◆ **Material**
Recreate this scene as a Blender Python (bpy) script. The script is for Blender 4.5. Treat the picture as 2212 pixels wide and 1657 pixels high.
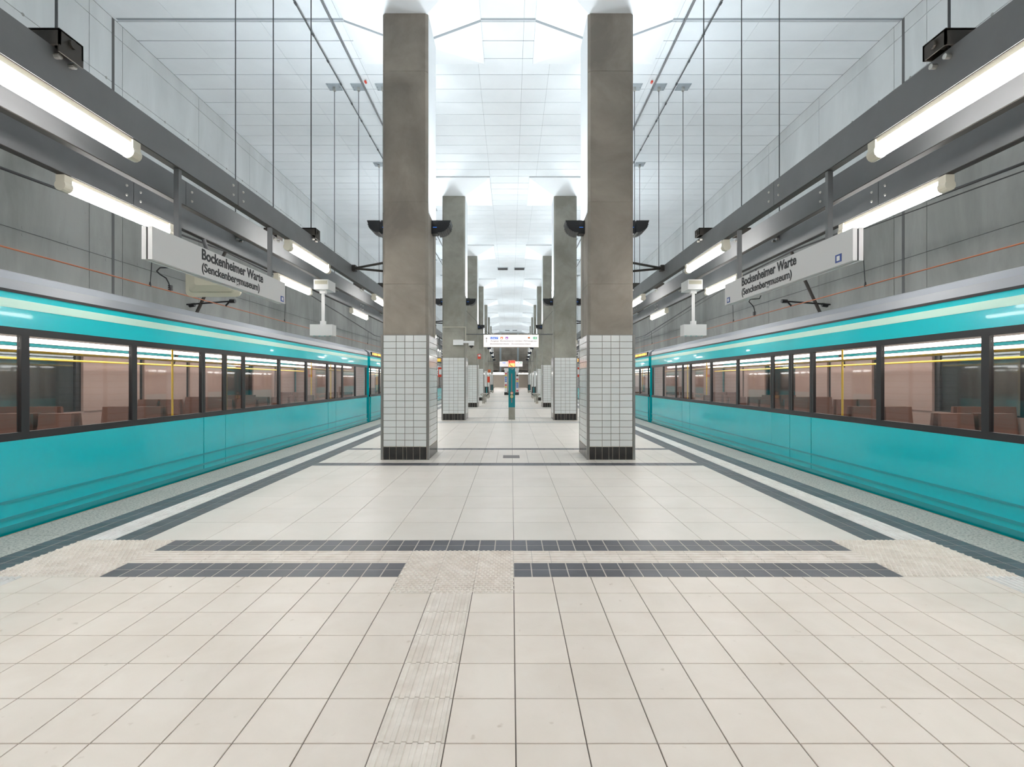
import bpy, bmesh, math, random
from mathutils import Matrix, Vector
random.seed(7)
for o in list(bpy.data.objects): bpy.data.objects.remove(o)
S = bpy.context.scene
C = S.collection
# ------------------------------------------------------------ camera, world, exposure
H = 1.534
CX = -0.06
cam = bpy.data.cameras.new('camera'); camo = bpy.data.objects.new('camera', cam); C.objects.link(camo)
cam.sensor_width = 36; cam.lens = 36*1093/2212; cam.shift_x = 2/2212; cam.shift_y = -6.8/2212
cam.clip_start = .05; cam.clip_end = 400
camo.location = (0, 0, H); camo.rotation_euler = (math.pi/2, 0, 0)
S.camera = camo
w = bpy.data.worlds.new('world'); S.world = w; w.use_nodes = True
w.node_tree.nodes['Background'].inputs[0].default_value = (.7, .8, 1, 1)
w.node_tree.nodes['Background'].inputs[1].default_value = .02
S.view_settings.view_transform = 'Standard'; S.view_settings.look = 'None'
S.view_settings.gamma = 1; S.view_settings.use_curve_mapping = False
S.view_settings.exposure = 0.17
UP_W = 84.0      # watts of each uplight
UP_COL = (.86, .94, 1.0)
TUBE = 40.0       # emission of the fluorescent tubes

# ------------------------------------------------------------ materials
def mat(name, col, rough=.5, metal=0., var=0., nscale=3., bump=0., bscale=30., rnd=0., emit=None, estr=0., spec=.5,
        col2=None, streak=False, speck=None, coat=0., tint=None):
    m = bpy.data.materials.new(name); m.use_nodes = True
    nt = m.node_tree; N = nt.nodes; L = nt.links
    b = N['Principled BSDF']
    b.inputs['Roughness'].default_value = rough; b.inputs['Metallic'].default_value = metal
    b.inputs['Specular IOR Level'].default_value = spec
    b.inputs['Coat Weight'].default_value = coat
    c = (*col, 1)
    b.inputs['Base Color'].default_value = c
    last = None
    tc = N.new('ShaderNodeNewGeometry')
    if var or col2:
        mp = N.new('ShaderNodeMapping'); L.new(tc.outputs['Position'], mp.inputs[0])
        if streak: mp.inputs['Scale'].default_value = (1, 1, .28)
        nz = N.new('ShaderNodeTexNoise'); nz.inputs['Scale'].default_value = nscale; nz.inputs['Detail'].default_value = 6
        nz.inputs['Roughness'].default_value = .6; nz.inputs['Distortion'].default_value = .4
        L.new(mp.outputs[0], nz.inputs['Vector'])
        mr = N.new('ShaderNodeMapRange'); mr.inputs['From Min'].default_value = .35; mr.inputs['From Max'].default_value = .65
        L.new(nz.outputs['Fac'], mr.inputs['Value'])
        mx = N.new('ShaderNodeMix'); mx.data_type = 'RGBA'
        L.new(mr.outputs[0], mx.inputs['Factor'])
        c2 = col2 if col2 else tuple(x*(1-var) for x in col)
        mx.inputs[6].default_value = c; mx.inputs[7].default_value = (*c2, 1)
        last = mx.outputs[2]
    if speck:
        nz = N.new('ShaderNodeTexNoise'); nz.inputs['Scale'].default_value = speck[1]; nz.inputs['Detail'].default_value = 2
        L.new(tc.outputs['Position'], nz.inputs['Vector'])
        mr = N.new('ShaderNodeMapRange'); mr.inputs['From Min'].default_value = speck[2]; mr.inputs['From Max'].default_value = speck[2]+.08
        L.new(nz.outputs['Fac'], mr.inputs['Value'])
        mx = N.new('ShaderNodeMix'); mx.data_type = 'RGBA'
        L.new(mr.outputs[0], mx.inputs['Factor'])
        if last: L.new(last, mx.inputs[6])
        else: mx.inputs[6].default_value = c
        mx.inputs[7].default_value = (*speck[0], 1)
        last = mx.outputs[2]
    if rnd:
        oi = N.new('ShaderNodeObjectInfo')
        ad = N.new('ShaderNodeMath'); ad.operation = 'ADD'
        L.new(oi.outputs['Random'], ad.inputs[0]); L.new(tc.outputs['Random Per Island'], ad.inputs[1])
        fr = N.new('ShaderNodeMath'); fr.operation = 'FRACT'; L.new(ad.outputs[0], fr.inputs[0])
        mr = N.new('ShaderNodeMapRange'); mr.inputs['To Min'].default_value = 1-rnd; mr.inputs['To Max'].default_value = 1.0
        L.new(fr.outputs[0], mr.inputs['Value'])
        mx = N.new('ShaderNodeVectorMath'); mx.operation = 'SCALE'
        if last: L.new(last, mx.inputs[0])
        else: mx.inputs[0].default_value = col
        L.new(mr.outputs[0], mx.inputs['Scale'])
        last = mx.outputs[0]
    if last: L.new(last, b.inputs['Base Color'])
    if bump:
        nz = N.new('ShaderNodeTexNoise'); nz.inputs['Scale'].default_value = bscale; nz.inputs['Detail'].default_value = 4
        L.new(tc.outputs['Position'], nz.inputs['Vector'])
        bp = N.new('ShaderNodeBump'); bp.inputs['Strength'].default_value = bump; bp.inputs['Distance'].default_value = .01
        L.new(nz.outputs['Fac'], bp.inputs['Height']); L.new(bp.outputs[0], b.inputs['Normal'])
    if emit:
        b.inputs['Emission Color'].default_value = (*emit, 1); b.inputs['Emission Strength'].default_value = estr
    return m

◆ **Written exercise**
Quote the listing above in full, except for the pictures.

◆ **Task output**
Recreate this scene as a Blender Python (bpy) script. The script is for Blender 4.5. Treat the picture as 2212 pixels wide and 1657 pixels high.
import bpy, bmesh, math, random
from mathutils import Matrix, Vector
random.seed(7)
for o in list(bpy.data.objects): bpy.data.objects.remove(o)
S = bpy.context.scene
C = S.collection
# ------------------------------------------------------------ camera, world, exposure
H = 1.534
CX = -0.06
cam = bpy.data.cameras.new('camera'); camo = bpy.data.objects.new('camera', cam); C.objects.link(camo)
cam.sensor_width = 36; cam.lens = 36*1093/2212; cam.shift_x = 2/2212; cam.shift_y = -6.8/2212
cam.clip_start = .05; cam.clip_end = 400
camo.location = (0, 0, H); camo.rotation_euler = (math.pi/2, 0, 0)
S.camera = camo
w = bpy.data.worlds.new('world'); S.world = w; w.use_nodes = True
w.node_tree.nodes['Background'].inputs[0].default_value = (.7, .8, 1, 1)
w.node_tree.nodes['Background'].inputs[1].default_value = .02
S.view_settings.view_transform = 'Standard'; S.view_settings.look = 'None'
S.view_settings.gamma = 1; S.view_settings.use_curve_mapping = False
S.view_settings.exposure = 0.17
UP_W = 84.0      # watts of each uplight
UP_COL = (.86, .94, 1.0)
TUBE = 40.0       # emission of the fluorescent tubes

# ------------------------------------------------------------ materials
def mat(name, col, rough=.5, metal=0., var=0., nscale=3., bump=0., bscale=30., rnd=0., emit=None, estr=0., spec=.5,
        col2=None, streak=False, speck=None, coat=0., tint=None):
    m = bpy.data.materials.new(name); m.use_nodes = True
    nt = m.node_tree; N = nt.nodes; L = nt.links
    b = N['Principled BSDF']
    b.inputs['Roughness'].default_value = rough; b.inputs['Metallic'].default_value = metal
    b.inputs['Specular IOR Level'].default_value = spec
    b.inputs['Coat Weight'].default_value = coat
    c = (*col, 1)
    b.inputs['Base Color'].default_value = c
    last = None
    tc = N.new('ShaderNodeNewGeometry')
    if var or col2:
        mp = N.new('ShaderNodeMapping'); L.new(tc.outputs['Position'], mp.inputs[0])
        if streak: mp.inputs['Scale'].default_value = (1, 1, .28)
        nz = N.new('ShaderNodeTexNoise'); nz.inputs['Scale'].default_value = nscale; nz.inputs['Detail'].default_value = 6
        nz.inputs['Roughness'].default_value = .6; nz.inputs['Distortion'].default_value = .4
        L.new(mp.outputs[0], nz.inputs['Vector'])
        mr = N.new('ShaderNodeMapRange'); mr.inputs['From Min'].default_value = .35; mr.inputs['From Max'].default_value = .65
        L.new(nz.outputs['Fac'], mr.inputs['Value'])
        mx = N.new('ShaderNodeMix'); mx.data_type = 'RGBA'
        L.new(mr.outputs[0], mx.inputs['Factor'])
        c2 = col2 if col2 else tuple(x*(1-var) for x in col)
        mx.inputs[6].default_value = c; mx.inputs[7].default_value = (*c2, 1)
        last = mx.outputs[2]
    if speck:
        nz = N.new('ShaderNodeTexNoise'); nz.inputs['Scale'].default_value = speck[1]; nz.inputs['Detail'].default_value = 2
        L.new(tc.outputs['Position'], nz.inputs['Vector'])
        mr = N.new('ShaderNodeMapRange'); mr.inputs['From Min'].default_value = speck[2]; mr.inputs['From Max'].default_value = speck[2]+.08
        L.new(nz.outputs['Fac'], mr.inputs['Value'])
        mx = N.new('ShaderNodeMix'); mx.data_type = 'RGBA'
        L.new(mr.outputs[0], mx.inputs['Factor'])
        if last: L.new(last, mx.inputs[6])
        else: mx.inputs[6].default_value = c
        mx.inputs[7].default_value = (*speck[0], 1)
        last = mx.outputs[2]
    if rnd:
        oi = N.new('ShaderNodeObjectInfo')
        ad = N.new('ShaderNodeMath'); ad.operation = 'ADD'
        L.new(oi.outputs['Random'], ad.inputs[0]); L.new(tc.outputs['Random Per Island'], ad.inputs[1])
        fr = N.new('ShaderNodeMath'); fr.operation = 'FRACT'; L.new(ad.outputs[0], fr.inputs[0])
        mr = N.new('ShaderNodeMapRange'); mr.inputs['To Min'].default_value = 1-rnd; mr.inputs['To Max'].default_value = 1.0
        L.new(fr.outputs[0], mr.inputs['Value'])
        mx = N.new('ShaderNodeVectorMath'); mx.operation = 'SCALE'
        if last: L.new(last, mx.inputs[0])
        else: mx.inputs[0].default_value = col
        L.new(mr.outputs[0], mx.inputs['Scale'])
        last = mx.outputs[0]
    if last: L.new(last, b.inputs['Base Color'])
    if bump:
        nz = N.new('ShaderNodeTexNoise'); nz.inputs['Scale'].default_value = bscale; nz.inputs['Detail'].default_value = 4
        L.new(tc.outputs['Position'], nz.inputs['Vector'])
        bp = N.new('ShaderNodeBump'); bp.inputs['Strength'].default_value = bump; bp.inputs['Distance'].default_value = .01
        L.new(nz.outputs['Fac'], bp.inputs['Height']); L.new(bp.outputs[0], b.inputs['Normal'])
    if emit:
        b.inputs['Emission Color'].default_value = (*emit, 1); b.inputs['Emission Strength'].default_value = estr
    return m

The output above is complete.